Founded only two months after Granada in 1524, this former national capital contains equally impressive colonial architecture, fantastic views of surrounding volcanoes, and intense pride. Dotted with huge cathedrals, including the largest in Central America, thriving universities, and large collections of nationally produced art, León is well supported in its claim as the country’s cultural epicenter.


Can you smell that? Heading north out of Managua into the central highlands, this mountain town is the center of the country’s quickly growing coffee industry. Besides the caffeinated attractions, Matagalpa is full of bustling markets that receive and support the farmers who descend from their pueblos to sell their goods and run big-city errands. The city also serves as a proximate base for visiting cloud forests and nature reserves that thrive in the mountains above, offering a small taste of the beauty that waits at higher elevations.


Known today as the “City of Mists” by locals and as the “Eternal City” by the people who first settled the area in AD 596, Jinotega is a jewel of a destination that has yet to experience the detrimental effects of a burgeoning national tourist industry. The climate is refreshingly cool and the sharp granite peaks that stand jagged above the city remind visitors of the remoteness of their location. While the occasional series of bullet holes speak to the warfare Jinotega witnessed during the Sandanista Revolution and Contra War in the 1980s, the town has been largely rebuilt and much of the impressive colonial architecture restored.

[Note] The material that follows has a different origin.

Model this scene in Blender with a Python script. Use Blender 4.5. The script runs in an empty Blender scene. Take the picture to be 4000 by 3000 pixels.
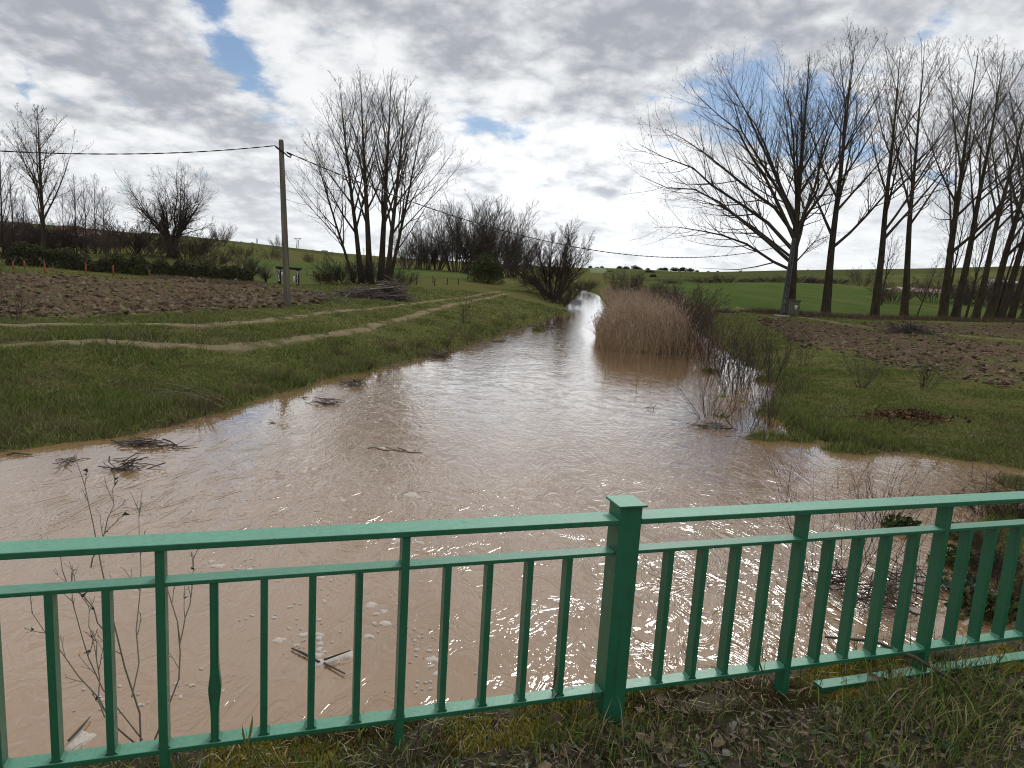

Upon returning from the mountains to the flat lands of southern Nicaragua, you will find the city of Estelí, the principle town between Managua and the Honduran border. Estelí is known for its premium cigars and revolutionary spirit, murals of Ché Guevara, memorials to fallen rebels, and bars that blast old Sandanista anthems around town. Estelí is one of the best destinations to learn first hand about Nicaragua’s troubles and subsequent rebirth towards the end of the 20th century.


The Island of Ometepe is surreal. Shaped like a figure eight with volcanoes in the center of each circle, Ometepe looms in the center of Lake Nicaragua. From the comforts of their ecological retreat, travelers will enjoy one of Central America’s best hikes up the Maderas Volcano or will kayak the cool waters of the lake, the only place on earth to see fresh water sharks!